The first step to bringing about an eviction is to formally cancel your lease agreement with a written letter of cancellation. The letter must give the tenant notice that the lease has been cancelled and that they have a certain number of days to vacate the premises. The number of days given is generally governed by your lease agreement, alternatively, a reasonable time is given which can be anywhere between 14 days and 1 month. When this letter is sent, proof that the person received it must be retained for the court application.
It is important to remember that the lease agreement is very prescriptive in terms of how the lease may be cancelled and on what conditions the lease may be cancelled. A great example of this is there are certain leases that contain clauses that require 3 consecutive material breaches before the lease may be cancelled, whereas certain leases only require one material breach, and the lease can be cancelled. The importance of ensuring that the terms in the lease agreement are fair but adequately protect the landlord cannot be overstated for a property owner.
In the event that the tenant refuses to leave despite the notice to vacate, an eviction will have to be sought in court. There are 2 ways to obtain an eviction order, which include an application procedure and/or an action procedure by way of a Summons.
The more common procedure is the application procedure and for purposes of this article, the application procedure will be discussed.
In the event that the tenant refused to leave, a Notice of Motion and Founding Affidavit must be drafted, setting out: who the owner/owners of the property are; the material terms of the lease agreement and/or verbal agreement; the breach of the agreement; proof that the lease and/or right to occupy was cancelled; that there is alternate accommodation available in the tenants price range in the area; whether the household of the tenant, has children, elderly people and/or is headed by a women; a housing report from the municipality.
The next question you might have, is why must I find alternative accommodation if it is the Governments duty to fulfil the right to housing. To that, I would answer that it is not your duty to find alternative accommodation but to rather show to the Court that there are alternatives available and that your premises is not the only option of having a roof over their head.
After the Notice of Motion and Founding Affidavit has been drafted, this must be issued at court and served on the tenant. The tenant then has an option to serve their intention to oppose the matter. If they oppose the matter, the tenant must serve their Opposing Affidavit, setting out their version of the matter. You, as the Applicant, then can respond to their Opposing Affidavit by means of a Replying Affidavit.
Once the above process has taken place, you as the Applicant would have to do a further application in terms of Section 4(2) of PIE, which is essentially requesting the courtβs permission to serve a Notice on the tenant, advising them that an application has been made against them, a brief summary of the facts and the date of the hearing.

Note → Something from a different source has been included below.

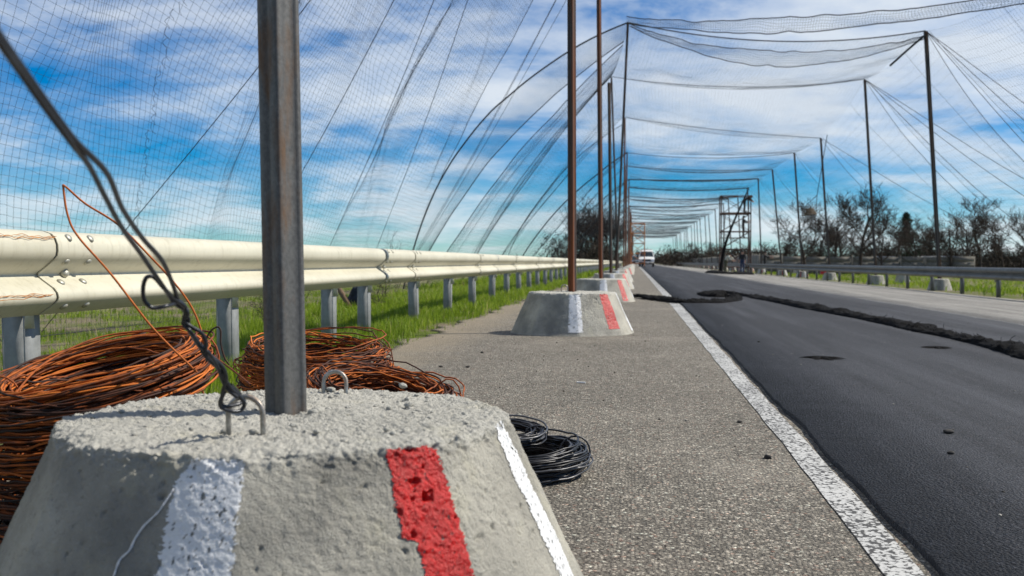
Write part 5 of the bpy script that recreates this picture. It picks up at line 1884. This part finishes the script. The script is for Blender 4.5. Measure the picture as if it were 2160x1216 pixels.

In the event that the tenant does not serve a Notice to Oppose, the same Section 4(2) application will have to be made in order to serve the Notice, as the tenant is still entitled to appear in court to make verbal representations.
In addition to the Section 4(2) Notice, a Notice of Set Down must further be served on the tenant, confirming the date on which the matter will be heard in court.
Once the matter is in court, the tenant can attend at the court hearing to plead their case. The Court will then take all factors into account, including whether the home is a women-headed household, or whether there are elderly people or children residing in the property that would be affected by an immediate eviction, and accordingly grant the tenant a certain amount of time to vacate the premises, failing which the Sheriff will be enlisted to evict the tenant.
The above is merely a brief outline of the process and each matter will run its own course depending on the circumstances.
The legal cost of the above process can be claimed from the tenant, that is, however, a further legal process that is not the subject of this article.
It is therefore very important that as a landlord, you are aware what your lease agreement states, that the tenant you place in your property is properly vetted and that you act in accordance with the lease agreement. Always ensure that you follow up with your tenant regarding payment and provide them with the correct notices to place them in breach when payment is not made. While income from a second income property is passive income, it must still be nurtured like any other business transaction. If the pitfalls of a non-paying tenant are catered for and guarded against, owning a second property to earn an income can be a profitable endeavor.
Using a stock standard lease agreement may save you time and money now, however, it can cost you a lot of time and money in the future. It would therefore always be my advice to approach your legal representative to assist you in drafting a tailor-made lease agreement that comprehensively covers you against unnecessary delays and legal costs.
I hope the above information has made the process a little easier in helping to determine whether you should invest in a second income earning property.